__Aim__. Of the lines listed below, return exactly those that run from the line containing "Continue the Blender" through the line containing "bush('fig_shrub', 'bright green", both included.

__Task material__.
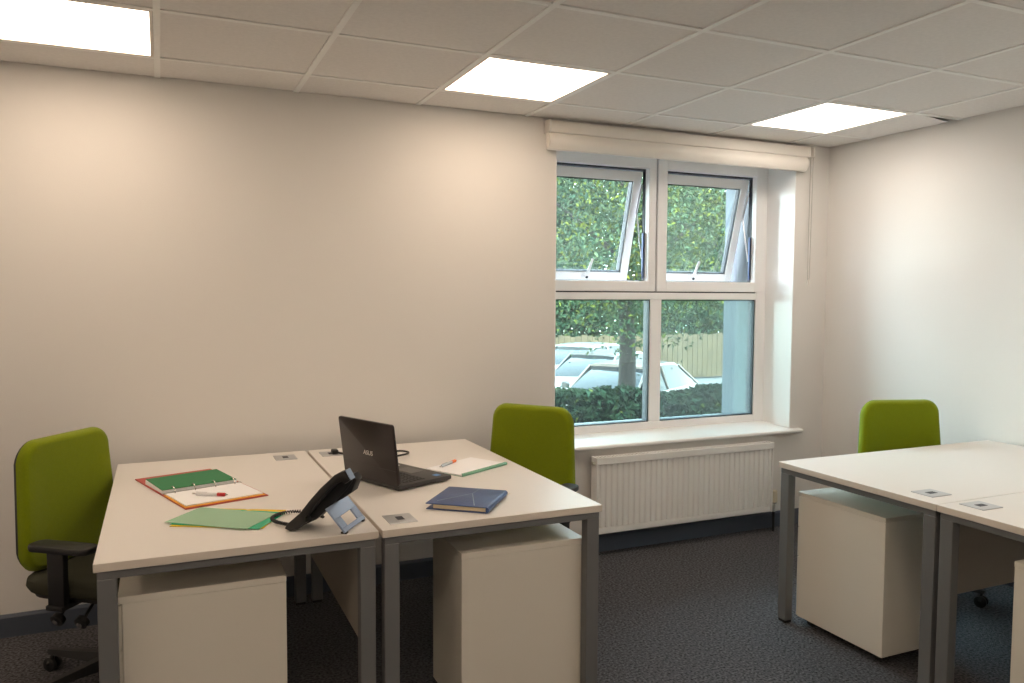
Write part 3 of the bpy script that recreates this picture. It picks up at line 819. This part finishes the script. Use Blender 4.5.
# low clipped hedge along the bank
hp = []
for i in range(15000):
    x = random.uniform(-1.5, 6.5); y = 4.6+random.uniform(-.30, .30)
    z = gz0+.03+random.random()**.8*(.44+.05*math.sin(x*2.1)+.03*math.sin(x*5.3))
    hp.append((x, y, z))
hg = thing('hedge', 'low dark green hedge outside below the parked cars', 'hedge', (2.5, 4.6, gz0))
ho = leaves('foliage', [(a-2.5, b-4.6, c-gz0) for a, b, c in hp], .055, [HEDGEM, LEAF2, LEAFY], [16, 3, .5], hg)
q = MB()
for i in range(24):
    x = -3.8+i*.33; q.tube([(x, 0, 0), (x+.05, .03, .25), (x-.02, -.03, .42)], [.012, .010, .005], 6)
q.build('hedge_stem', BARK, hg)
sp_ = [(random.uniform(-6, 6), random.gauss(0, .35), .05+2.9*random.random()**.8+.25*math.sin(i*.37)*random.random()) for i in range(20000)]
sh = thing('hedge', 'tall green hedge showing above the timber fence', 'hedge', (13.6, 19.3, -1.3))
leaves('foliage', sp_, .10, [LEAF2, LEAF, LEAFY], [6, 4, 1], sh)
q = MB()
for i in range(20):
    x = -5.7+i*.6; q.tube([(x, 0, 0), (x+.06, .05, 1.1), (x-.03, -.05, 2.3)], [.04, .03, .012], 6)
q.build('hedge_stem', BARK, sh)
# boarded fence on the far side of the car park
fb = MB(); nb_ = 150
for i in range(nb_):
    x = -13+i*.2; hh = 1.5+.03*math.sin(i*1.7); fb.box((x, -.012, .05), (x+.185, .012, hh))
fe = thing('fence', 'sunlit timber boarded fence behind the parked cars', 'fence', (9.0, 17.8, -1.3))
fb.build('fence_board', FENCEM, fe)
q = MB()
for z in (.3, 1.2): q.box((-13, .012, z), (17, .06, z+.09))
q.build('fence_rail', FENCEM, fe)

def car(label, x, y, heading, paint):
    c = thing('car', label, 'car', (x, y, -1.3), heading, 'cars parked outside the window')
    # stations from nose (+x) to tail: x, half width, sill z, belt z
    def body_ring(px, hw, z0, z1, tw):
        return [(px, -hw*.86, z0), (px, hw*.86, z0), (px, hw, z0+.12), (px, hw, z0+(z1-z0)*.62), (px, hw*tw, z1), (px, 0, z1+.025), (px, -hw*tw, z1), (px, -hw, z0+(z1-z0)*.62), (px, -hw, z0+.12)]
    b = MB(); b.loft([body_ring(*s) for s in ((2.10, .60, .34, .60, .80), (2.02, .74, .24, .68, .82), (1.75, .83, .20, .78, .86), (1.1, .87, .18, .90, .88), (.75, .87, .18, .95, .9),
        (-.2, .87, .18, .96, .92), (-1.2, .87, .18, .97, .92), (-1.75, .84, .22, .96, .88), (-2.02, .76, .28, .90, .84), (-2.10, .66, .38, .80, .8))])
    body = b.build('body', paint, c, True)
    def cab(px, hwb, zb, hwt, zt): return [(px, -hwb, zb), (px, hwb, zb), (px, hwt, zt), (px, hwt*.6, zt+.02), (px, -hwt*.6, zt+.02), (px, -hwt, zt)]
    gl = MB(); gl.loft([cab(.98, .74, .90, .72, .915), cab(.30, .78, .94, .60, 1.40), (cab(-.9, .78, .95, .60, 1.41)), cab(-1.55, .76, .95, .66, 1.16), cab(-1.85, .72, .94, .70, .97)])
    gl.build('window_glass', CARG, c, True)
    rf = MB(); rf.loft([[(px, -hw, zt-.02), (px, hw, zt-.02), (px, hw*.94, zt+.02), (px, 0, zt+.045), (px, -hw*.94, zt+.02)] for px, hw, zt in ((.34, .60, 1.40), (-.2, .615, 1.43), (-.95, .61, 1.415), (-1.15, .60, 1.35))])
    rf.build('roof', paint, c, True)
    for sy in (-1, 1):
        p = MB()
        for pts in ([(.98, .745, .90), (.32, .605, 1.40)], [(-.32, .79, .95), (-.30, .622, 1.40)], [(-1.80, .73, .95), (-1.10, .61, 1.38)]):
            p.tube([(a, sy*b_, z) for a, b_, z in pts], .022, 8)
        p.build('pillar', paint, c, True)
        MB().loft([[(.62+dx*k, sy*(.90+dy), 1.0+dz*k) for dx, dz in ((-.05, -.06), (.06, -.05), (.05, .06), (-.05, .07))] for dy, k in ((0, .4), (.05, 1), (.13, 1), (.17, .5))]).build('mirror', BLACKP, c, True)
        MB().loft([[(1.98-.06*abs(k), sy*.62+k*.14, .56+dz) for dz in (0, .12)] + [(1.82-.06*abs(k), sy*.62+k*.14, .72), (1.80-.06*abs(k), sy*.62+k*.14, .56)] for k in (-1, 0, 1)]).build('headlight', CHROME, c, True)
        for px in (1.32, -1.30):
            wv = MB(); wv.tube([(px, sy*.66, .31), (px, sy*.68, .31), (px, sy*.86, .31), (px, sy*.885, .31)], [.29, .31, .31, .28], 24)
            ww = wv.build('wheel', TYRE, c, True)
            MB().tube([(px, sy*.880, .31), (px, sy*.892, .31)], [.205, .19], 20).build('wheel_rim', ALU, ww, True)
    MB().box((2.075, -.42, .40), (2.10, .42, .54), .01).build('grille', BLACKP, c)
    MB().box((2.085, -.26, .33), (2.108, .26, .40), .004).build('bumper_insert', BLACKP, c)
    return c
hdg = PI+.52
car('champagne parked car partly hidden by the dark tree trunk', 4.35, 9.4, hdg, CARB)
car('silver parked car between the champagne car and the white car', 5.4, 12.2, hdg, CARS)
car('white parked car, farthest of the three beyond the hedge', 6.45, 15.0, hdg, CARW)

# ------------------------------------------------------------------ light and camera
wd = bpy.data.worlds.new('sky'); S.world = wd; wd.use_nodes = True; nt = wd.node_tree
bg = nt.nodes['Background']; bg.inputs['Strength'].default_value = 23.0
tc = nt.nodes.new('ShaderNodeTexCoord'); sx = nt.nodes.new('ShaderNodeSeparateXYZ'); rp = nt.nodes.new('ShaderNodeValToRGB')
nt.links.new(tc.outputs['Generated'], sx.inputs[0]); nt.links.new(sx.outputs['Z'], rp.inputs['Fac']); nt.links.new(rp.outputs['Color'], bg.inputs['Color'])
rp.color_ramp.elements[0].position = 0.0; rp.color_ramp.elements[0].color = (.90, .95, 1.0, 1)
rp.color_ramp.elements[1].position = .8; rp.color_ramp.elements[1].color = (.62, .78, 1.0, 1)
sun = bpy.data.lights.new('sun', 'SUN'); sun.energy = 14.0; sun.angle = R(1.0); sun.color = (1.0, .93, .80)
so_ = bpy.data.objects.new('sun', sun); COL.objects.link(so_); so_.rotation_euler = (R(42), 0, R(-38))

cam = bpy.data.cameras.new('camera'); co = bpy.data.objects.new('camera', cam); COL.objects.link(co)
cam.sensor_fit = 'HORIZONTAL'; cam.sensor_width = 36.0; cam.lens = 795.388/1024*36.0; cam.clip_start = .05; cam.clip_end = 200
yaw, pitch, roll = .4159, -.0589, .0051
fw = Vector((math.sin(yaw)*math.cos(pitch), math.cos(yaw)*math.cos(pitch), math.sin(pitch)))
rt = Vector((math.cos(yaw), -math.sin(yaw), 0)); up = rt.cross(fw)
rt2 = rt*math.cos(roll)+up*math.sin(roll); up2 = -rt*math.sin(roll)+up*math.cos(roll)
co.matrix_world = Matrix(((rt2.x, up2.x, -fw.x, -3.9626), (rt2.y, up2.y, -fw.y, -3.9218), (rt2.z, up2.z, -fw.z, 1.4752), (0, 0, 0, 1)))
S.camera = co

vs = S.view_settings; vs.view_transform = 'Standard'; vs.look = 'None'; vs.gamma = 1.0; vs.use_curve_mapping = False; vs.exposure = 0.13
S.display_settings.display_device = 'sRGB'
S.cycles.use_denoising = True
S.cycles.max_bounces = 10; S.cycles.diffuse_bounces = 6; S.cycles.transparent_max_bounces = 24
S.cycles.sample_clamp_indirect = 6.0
* * *
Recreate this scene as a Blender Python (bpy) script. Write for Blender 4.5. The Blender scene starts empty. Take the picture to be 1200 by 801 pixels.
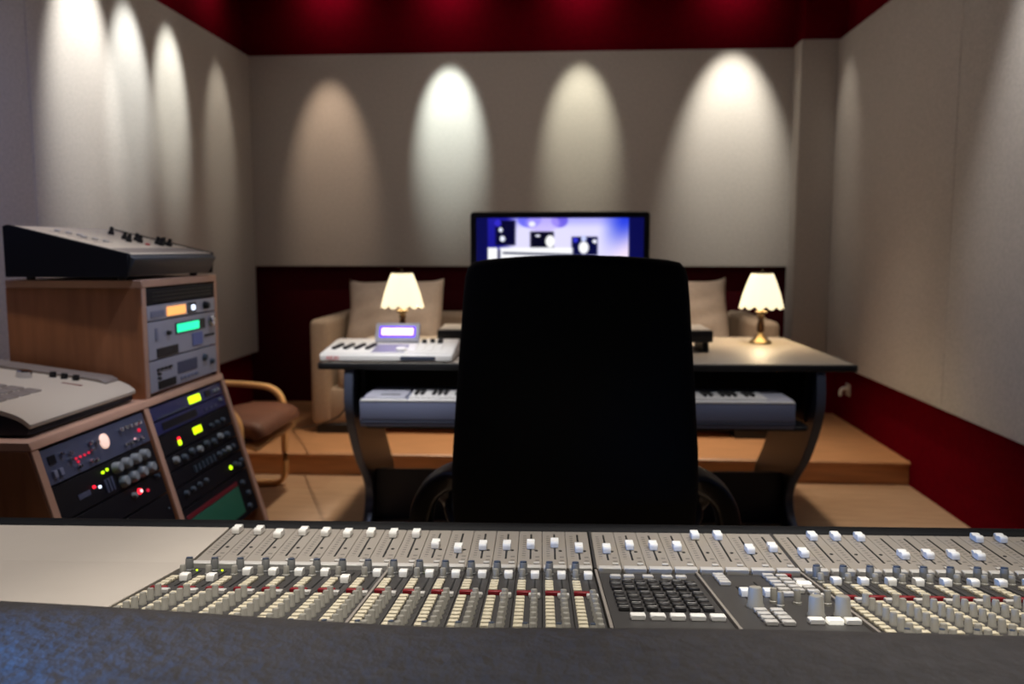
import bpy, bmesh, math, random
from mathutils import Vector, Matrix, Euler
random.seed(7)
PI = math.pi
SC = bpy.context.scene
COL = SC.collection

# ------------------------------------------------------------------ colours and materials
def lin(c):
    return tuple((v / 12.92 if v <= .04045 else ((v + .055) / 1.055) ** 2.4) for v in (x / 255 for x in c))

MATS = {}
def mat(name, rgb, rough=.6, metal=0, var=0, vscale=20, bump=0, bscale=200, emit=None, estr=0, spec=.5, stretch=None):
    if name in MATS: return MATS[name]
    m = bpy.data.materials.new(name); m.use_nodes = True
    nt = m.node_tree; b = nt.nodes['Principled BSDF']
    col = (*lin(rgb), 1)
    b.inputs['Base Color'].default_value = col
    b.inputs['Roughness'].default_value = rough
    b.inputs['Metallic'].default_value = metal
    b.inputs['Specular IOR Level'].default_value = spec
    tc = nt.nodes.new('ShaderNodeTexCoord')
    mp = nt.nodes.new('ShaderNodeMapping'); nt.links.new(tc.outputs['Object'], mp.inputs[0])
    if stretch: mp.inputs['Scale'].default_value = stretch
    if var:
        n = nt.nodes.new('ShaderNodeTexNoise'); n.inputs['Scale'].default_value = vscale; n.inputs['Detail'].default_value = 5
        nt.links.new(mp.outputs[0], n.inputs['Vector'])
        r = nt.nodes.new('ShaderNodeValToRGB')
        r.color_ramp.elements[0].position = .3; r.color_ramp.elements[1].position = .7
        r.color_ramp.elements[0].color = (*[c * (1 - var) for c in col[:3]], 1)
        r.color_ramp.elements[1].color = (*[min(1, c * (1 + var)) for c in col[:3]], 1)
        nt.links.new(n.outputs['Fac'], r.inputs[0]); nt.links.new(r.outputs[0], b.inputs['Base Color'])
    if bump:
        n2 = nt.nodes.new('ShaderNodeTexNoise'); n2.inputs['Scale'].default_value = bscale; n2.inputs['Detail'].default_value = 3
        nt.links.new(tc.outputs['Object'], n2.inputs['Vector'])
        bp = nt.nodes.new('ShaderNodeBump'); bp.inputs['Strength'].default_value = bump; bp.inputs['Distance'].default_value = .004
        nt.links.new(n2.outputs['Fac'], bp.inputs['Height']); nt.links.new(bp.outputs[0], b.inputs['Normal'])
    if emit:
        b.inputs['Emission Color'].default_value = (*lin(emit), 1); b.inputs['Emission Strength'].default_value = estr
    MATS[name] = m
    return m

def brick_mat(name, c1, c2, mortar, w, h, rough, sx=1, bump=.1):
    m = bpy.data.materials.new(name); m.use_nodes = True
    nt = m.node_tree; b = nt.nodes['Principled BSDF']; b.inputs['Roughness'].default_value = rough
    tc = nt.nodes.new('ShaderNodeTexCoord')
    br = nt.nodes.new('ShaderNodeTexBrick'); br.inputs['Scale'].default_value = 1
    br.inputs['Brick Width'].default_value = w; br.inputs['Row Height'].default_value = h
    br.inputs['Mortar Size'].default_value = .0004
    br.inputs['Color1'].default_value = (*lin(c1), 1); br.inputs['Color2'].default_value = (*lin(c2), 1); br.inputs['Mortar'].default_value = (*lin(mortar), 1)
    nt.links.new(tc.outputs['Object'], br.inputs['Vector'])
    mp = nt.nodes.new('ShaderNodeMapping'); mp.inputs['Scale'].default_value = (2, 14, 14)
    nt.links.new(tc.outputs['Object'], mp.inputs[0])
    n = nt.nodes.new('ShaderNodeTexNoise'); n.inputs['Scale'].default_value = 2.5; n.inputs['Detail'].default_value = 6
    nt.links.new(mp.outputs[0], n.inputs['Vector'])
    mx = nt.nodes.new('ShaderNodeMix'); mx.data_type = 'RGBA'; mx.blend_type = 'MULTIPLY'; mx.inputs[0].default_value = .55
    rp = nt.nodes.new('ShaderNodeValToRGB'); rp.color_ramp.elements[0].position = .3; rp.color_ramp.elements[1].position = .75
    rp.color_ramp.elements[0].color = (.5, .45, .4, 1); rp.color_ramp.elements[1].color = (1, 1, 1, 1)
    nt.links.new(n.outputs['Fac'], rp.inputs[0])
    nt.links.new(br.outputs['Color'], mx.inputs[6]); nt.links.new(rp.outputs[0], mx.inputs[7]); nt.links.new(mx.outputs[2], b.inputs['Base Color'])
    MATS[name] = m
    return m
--
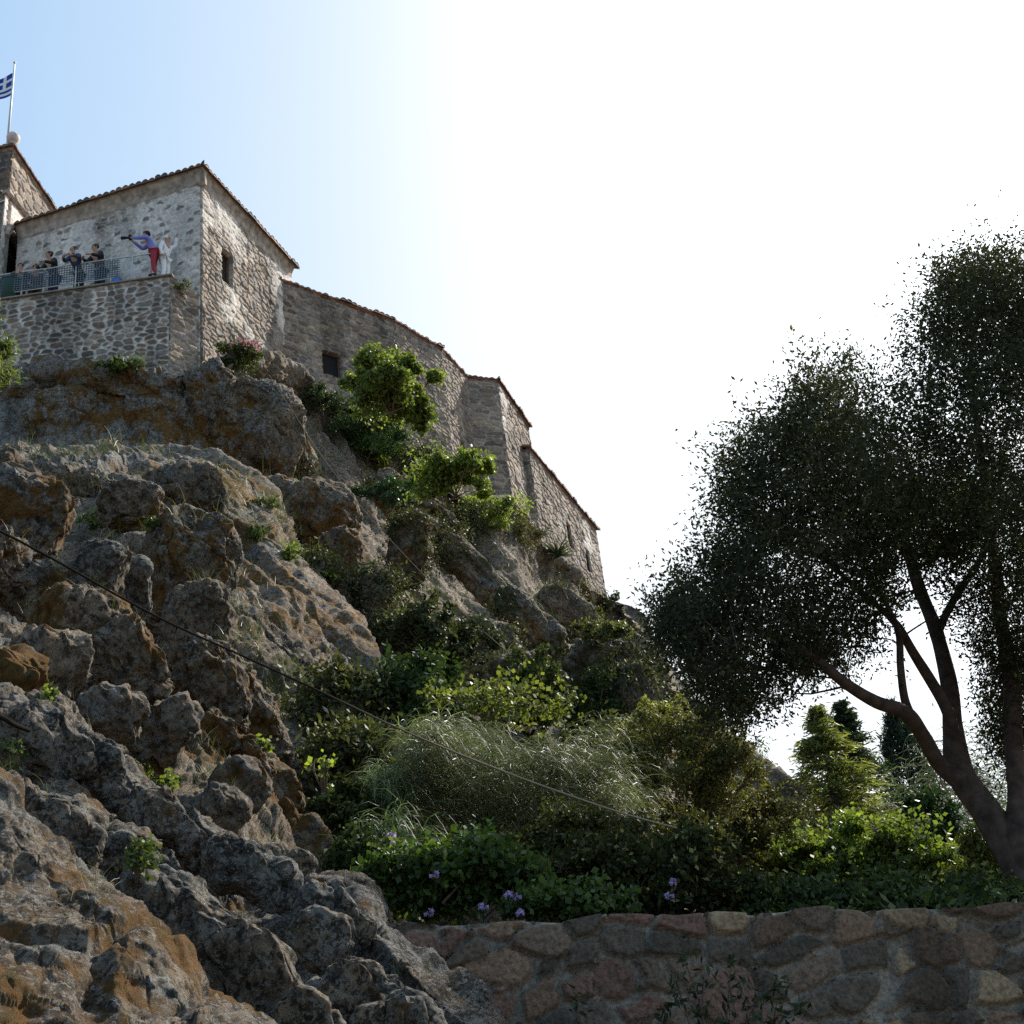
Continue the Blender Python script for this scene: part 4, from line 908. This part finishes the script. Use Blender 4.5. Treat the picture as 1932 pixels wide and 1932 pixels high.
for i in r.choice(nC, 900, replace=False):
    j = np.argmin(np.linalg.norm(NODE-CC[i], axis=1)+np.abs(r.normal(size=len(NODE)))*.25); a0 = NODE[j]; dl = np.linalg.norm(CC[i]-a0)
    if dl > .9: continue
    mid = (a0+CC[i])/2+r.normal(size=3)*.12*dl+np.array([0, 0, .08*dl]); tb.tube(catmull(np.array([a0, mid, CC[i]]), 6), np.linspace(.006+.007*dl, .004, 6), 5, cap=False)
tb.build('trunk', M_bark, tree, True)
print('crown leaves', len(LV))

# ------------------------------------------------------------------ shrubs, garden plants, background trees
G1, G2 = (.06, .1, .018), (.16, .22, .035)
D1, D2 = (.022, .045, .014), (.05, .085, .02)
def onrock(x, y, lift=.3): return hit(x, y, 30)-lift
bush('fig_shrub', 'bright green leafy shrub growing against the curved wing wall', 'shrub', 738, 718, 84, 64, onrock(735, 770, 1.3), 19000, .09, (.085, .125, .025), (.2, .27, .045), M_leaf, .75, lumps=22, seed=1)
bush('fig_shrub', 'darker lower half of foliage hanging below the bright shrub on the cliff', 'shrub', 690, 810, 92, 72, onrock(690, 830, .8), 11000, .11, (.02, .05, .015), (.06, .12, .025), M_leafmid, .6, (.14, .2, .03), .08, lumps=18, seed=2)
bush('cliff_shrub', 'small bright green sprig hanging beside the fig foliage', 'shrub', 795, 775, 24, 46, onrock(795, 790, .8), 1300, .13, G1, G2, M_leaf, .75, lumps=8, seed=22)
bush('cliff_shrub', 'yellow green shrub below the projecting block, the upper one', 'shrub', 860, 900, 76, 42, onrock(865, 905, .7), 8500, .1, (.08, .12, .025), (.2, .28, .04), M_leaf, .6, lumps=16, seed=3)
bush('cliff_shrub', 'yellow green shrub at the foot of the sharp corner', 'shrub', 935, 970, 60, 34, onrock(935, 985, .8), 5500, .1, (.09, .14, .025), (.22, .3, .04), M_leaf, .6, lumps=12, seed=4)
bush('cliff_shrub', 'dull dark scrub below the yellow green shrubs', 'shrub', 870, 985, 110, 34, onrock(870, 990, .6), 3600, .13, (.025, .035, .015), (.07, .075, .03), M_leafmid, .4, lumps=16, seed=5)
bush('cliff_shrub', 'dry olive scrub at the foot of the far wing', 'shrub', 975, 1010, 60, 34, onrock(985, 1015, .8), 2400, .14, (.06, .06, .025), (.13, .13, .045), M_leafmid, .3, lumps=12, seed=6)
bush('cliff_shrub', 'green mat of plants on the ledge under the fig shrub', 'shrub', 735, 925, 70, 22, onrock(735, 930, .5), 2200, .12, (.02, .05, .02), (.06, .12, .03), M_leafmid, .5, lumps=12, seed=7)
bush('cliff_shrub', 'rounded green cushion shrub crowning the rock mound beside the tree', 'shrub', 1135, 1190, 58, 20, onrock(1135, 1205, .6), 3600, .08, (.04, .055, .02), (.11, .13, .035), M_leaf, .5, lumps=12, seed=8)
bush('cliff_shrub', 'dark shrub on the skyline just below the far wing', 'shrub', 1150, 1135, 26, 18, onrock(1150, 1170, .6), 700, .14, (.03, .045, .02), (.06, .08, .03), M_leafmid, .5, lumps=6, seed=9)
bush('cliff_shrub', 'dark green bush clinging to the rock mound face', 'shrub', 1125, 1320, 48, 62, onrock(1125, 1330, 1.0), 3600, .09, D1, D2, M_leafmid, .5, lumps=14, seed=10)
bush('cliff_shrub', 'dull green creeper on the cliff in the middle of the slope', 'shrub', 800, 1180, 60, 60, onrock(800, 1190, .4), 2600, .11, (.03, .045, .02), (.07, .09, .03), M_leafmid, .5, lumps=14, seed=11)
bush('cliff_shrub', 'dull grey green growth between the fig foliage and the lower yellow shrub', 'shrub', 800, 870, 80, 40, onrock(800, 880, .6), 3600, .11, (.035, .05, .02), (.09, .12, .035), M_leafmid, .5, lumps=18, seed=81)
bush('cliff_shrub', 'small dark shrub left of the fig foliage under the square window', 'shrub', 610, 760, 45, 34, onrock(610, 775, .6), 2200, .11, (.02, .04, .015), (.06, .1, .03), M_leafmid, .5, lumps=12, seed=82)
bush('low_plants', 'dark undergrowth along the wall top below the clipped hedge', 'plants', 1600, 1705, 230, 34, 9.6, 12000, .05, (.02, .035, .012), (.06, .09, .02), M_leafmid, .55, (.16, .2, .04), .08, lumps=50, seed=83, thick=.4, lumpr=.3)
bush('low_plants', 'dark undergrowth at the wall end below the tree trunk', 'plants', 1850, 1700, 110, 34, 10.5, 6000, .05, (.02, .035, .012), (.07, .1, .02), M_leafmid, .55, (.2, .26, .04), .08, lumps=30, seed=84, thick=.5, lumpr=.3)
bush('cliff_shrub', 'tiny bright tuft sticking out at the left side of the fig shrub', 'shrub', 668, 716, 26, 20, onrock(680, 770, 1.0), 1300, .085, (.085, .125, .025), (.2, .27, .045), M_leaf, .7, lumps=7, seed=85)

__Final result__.
Continue the Blender Python script for this scene: part 4, from line 908. This part finishes the script. Use Blender 4.5. Treat the picture as 1932 pixels wide and 1932 pixels high.
for i in r.choice(nC, 900, replace=False):
    j = np.argmin(np.linalg.norm(NODE-CC[i], axis=1)+np.abs(r.normal(size=len(NODE)))*.25); a0 = NODE[j]; dl = np.linalg.norm(CC[i]-a0)
    if dl > .9: continue
    mid = (a0+CC[i])/2+r.normal(size=3)*.12*dl+np.array([0, 0, .08*dl]); tb.tube(catmull(np.array([a0, mid, CC[i]]), 6), np.linspace(.006+.007*dl, .004, 6), 5, cap=False)
tb.build('trunk', M_bark, tree, True)
print('crown leaves', len(LV))

# ------------------------------------------------------------------ shrubs, garden plants, background trees
G1, G2 = (.06, .1, .018), (.16, .22, .035)
D1, D2 = (.022, .045, .014), (.05, .085, .02)
def onrock(x, y, lift=.3): return hit(x, y, 30)-lift
bush('fig_shrub', 'bright green leafy shrub growing against the curved wing wall', 'shrub', 738, 718, 84, 64, onrock(735, 770, 1.3), 19000, .09, (.085, .125, .025), (.2, .27, .045), M_leaf, .75, lumps=22, seed=1)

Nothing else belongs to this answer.